The back-to-work period after the birth of a child is such a uniquely stressful time that it's been described as an extension of pregnancy. While some have called a newborn's first three months of life the "fourth trimester," author Lauren Smith Brody coined the term "fifth trimester" to describe the return-to-work period.
Brody told CNN that once back at her job at Glamour magazine following the birth of her son, she "had this weird feeling of both, 'Oh, thank goodness, I know how to do this,' and then also, 'Oh, no, I really don't know how to do this with a baby,' and there were very few resources to help me ease back in and to help me manage my expectations of myself and not blame myself for it being such a struggle."
For many moms, giving up paid employment to stay home and raise children is, for financial reasons, simply not an option. Making matters more difficult still, among developed nations the United States stands out as the only one that does not mandate paid maternity leave. This means that not only will many mothers who would rather stay with their kids full-time need to return to work, but for financial reasons, many will need to do so far sooner than they'd like.
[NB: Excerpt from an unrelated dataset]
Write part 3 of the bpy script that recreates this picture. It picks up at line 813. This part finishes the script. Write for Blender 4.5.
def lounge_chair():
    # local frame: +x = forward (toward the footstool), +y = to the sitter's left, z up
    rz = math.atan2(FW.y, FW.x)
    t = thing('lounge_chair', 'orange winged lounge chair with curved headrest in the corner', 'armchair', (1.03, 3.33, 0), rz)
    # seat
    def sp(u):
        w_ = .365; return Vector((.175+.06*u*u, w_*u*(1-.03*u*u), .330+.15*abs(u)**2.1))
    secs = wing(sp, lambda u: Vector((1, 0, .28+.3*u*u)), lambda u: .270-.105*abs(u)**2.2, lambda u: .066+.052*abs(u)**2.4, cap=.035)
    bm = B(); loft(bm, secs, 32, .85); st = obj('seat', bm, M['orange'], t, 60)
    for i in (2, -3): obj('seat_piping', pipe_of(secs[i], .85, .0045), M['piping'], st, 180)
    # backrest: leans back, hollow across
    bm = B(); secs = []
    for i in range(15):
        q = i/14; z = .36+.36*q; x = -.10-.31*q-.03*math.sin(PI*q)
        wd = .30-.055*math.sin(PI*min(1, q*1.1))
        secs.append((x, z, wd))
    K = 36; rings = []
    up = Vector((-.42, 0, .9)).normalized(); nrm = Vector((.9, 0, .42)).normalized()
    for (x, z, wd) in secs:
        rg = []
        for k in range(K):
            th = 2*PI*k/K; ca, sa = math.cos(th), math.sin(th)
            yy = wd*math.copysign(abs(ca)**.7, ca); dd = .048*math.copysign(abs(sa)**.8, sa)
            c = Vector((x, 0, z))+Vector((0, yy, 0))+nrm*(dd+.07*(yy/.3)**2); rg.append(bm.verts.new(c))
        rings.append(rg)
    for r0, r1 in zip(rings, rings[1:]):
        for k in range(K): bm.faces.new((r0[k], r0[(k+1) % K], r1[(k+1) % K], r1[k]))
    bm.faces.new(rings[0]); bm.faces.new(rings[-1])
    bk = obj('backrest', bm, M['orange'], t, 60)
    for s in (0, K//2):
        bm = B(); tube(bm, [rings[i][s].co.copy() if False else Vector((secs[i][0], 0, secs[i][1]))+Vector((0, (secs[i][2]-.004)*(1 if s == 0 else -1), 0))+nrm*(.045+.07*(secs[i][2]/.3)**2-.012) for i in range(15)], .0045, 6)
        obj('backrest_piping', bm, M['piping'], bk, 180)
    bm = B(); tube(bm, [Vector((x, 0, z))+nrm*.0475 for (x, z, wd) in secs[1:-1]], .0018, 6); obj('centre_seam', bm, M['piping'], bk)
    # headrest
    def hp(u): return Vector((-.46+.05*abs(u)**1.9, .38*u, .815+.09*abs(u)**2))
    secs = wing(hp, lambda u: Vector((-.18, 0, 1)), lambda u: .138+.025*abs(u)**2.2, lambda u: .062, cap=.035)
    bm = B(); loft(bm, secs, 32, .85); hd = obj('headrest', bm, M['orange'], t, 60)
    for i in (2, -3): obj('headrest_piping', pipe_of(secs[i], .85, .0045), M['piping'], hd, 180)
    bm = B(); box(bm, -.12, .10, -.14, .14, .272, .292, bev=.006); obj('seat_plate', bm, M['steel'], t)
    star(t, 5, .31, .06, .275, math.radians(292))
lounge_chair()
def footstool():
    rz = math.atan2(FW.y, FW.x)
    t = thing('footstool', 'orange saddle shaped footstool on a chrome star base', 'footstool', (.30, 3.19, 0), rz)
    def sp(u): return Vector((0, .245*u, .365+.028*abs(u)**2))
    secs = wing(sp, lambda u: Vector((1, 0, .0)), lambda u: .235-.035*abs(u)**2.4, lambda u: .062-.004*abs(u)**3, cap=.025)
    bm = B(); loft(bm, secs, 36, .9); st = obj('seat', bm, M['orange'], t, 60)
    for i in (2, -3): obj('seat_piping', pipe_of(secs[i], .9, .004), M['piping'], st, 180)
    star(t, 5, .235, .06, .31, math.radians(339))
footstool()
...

However, research shows that children benefit from having mothers who work outside the home, and many women would much rather do paid work than stay home with their children. Fortunately, there are ways to prepare both mother and baby for the transition back to the workforce. Here, we lay out the top five moves for making the transition easier on everyone.
Have a plan -- and then be willing to change it
But be open to changes where this length of time is concerned, especially if you're a first-time mother. If this is your first baby, you may underestimate the amount of time you will need at home with your new child. Second- and third-time moms will know what's coming physically and emotionally, and may have a better idea of how long they'll need. If you find that it's week nine of your leave, you promised up and down to be back in the office at the 12-week mark, but you weep at the thought of leaving your child with your mother just so you can go to the grocery store, it may be time for a frank talk with your boss about a new timeline.
Do a test run (or three)
Of course, unpaid leave is not always an option, and many women must begin earning money before they feel ready to leave their newborns. For these mothers, 'testing out' a vetted, chosen child-care provider before the actual return-to-work date is hugely important. Arrange a date and time when you're still on leave to have your baby stay in the care of the recommended nanny or licensed, well-reviewed daycare you've decided on. It needn't -- and probably shouldn't -- be a full day. Just a few hours to give yourself a practice run at being away from your child may be all you need to quell your worries. Remember, if your child is under 4 months or so, the leaving is likely to be far harder on you than on your baby.
Chances are good that you have friends or relatives who have been or are currently in your situation. Don't rely solely on your and/or your partner's gut when it comes to childcare. Ask for recommendations, advice, and help. You may be surprised at the amount you receive, and glad you asked. A referral may lead you to a loving, attentive and affordable in-home daycare you may not have otherwise learned about. And posting on a Facebook mothers' group may get you the reassurance you need that yes, you will eventually sleep more than two hours at a time again.
Don't be afraid to negotiate
Perhaps your decided-upon maternity leave is coming to an end and you know you're not ready to leave your baby for hours at a time -- but you're ready to get back to work. Don't feel trapped. Instead, set up a call with your boss and see what your options are for telecommuting. S/he may be happily willing to allow you work from home for an additional month -- allowing you, if it's feasible financially, to stay near your baby and test the services of an in-home nanny or babysitter.
Explore your options
Perhaps you're set on leaving your current job, and circumstances permit you to take an income cut for at least a little while. Why not leave and set out on your own? Work is not an all-or-nothing proposition. It's entirely possible -- though not easy -- to both care for your child or children full-time and work on the side, without paid help. Perhaps you're a stellar resume writer. Or your handmade jewelry wows everyone every year at Christmas. Or you got a 178 on the LSAT and enjoy tutoring. Parlay your talents into a small business, and run it where and when you can. Baby sleeping? Partner available? Take advantage and do work you enjoy -- for yourself.